Sem a intenção de se preocupar
com respostas fáceis, os motivos, de fato, são o que menos importam aqui,
Ártico não titubeia em levar o seu protagonista ao limite e, com isso, nos
fazer experimentar dos seus sentimentos. Após solidificar o laço entre o
público e o personagem, uma conexão que, diante do cenário proposto, acontece
instintivamente, Joe Penna mostra repertório ao criar obstáculos factíveis.
Transitando com fluidez entre planos panorâmicos e enquadramentos mais
fechados, o realizador, para começo de conversa, é astuto ao escancarar a
pequenez do sobrevivente. À medida que se distancia do seu “porto seguro”, um
avião abandonado após uma queda, ele se torna menor. O cenário pouco a pouco o
engole. A imensidão gélida do ártico é por si só predadora. O frio é sentido.
As subidas são cansativas. As quedas ferem. Os imprevistos potencializam o
senso de urgência da trama. Após algum tempo lutando apenas pela sua
sobrevivência, ele agora tem o que perder.

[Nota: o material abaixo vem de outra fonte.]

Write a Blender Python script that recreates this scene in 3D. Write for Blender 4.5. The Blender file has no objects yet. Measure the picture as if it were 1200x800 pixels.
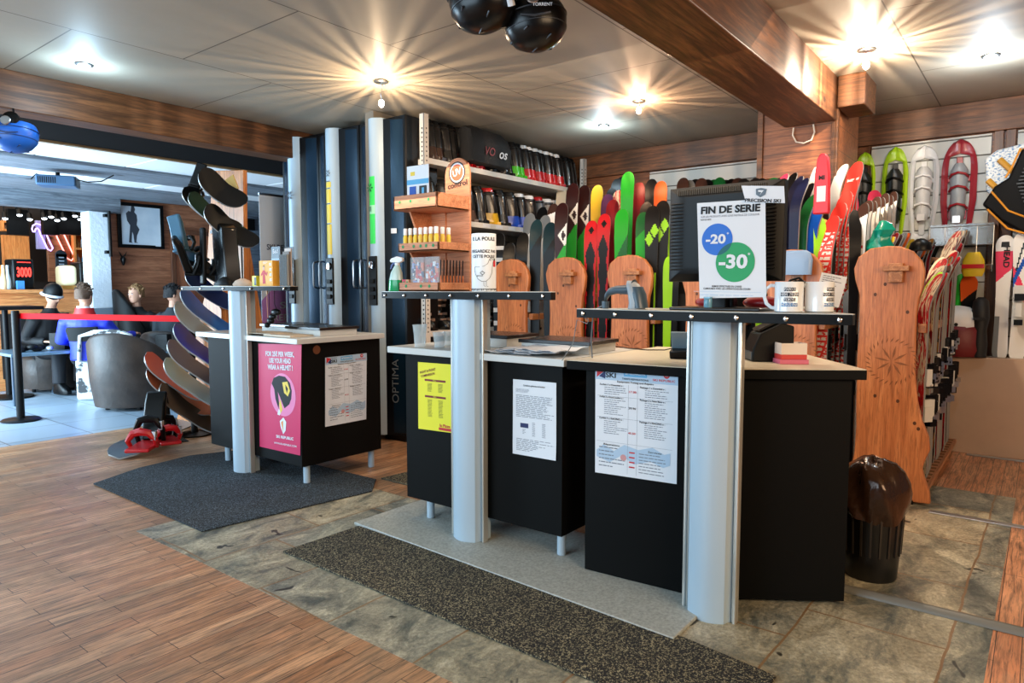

O altruísmo é ao mesmo tempo um
incentivo e um fardo. Penna consegue, a partir de sentimentos tão puros, enriquecer
a jornada do personagem. Um predicado, volto a frisar, potencializado pela
robusta performance de Mads Mikkelsen. Reconhecido pela sua intensidade, o ator
de 54 anos extravasa os sentimentos do seu personagem com rara naturalidade.
Penna vê o seu trabalho facilitado graças a enorme fisicalidade do
protagonista. Ao mesmo tempo em que nos convence da força do sobrevivente, Mikkelsen
mostra também a sua vulnerabilidade. Ele teme, ele sofre, ele sente dor. As
suas cicatrizes são visíveis. Um passo em falso e será o fim. Ou algo perto
disso. O grande trunfo do longa, na verdade, está nesta sensação\certeza de que
tudo pode acabar a qualquer momento. Desde o subestimado Evereste (2015) não
via um ‘survivor movie’ tão verossímil.
Embora derrape no terreno da
condescendência na transição para o clímax, Ártico é uma experiência
cinematográfica impactante. Um filme que, de maneira alguma, merecia ser
lançado diretamente no streaming em solo brasileiro. Impulsionado pela robusta
performance de Mads Mikkelsen, o diretor brasileiro Joe Penna causa um misto de
emoções ao enxergar a grandeza humana à medida que escancara a nossa
fragilidade.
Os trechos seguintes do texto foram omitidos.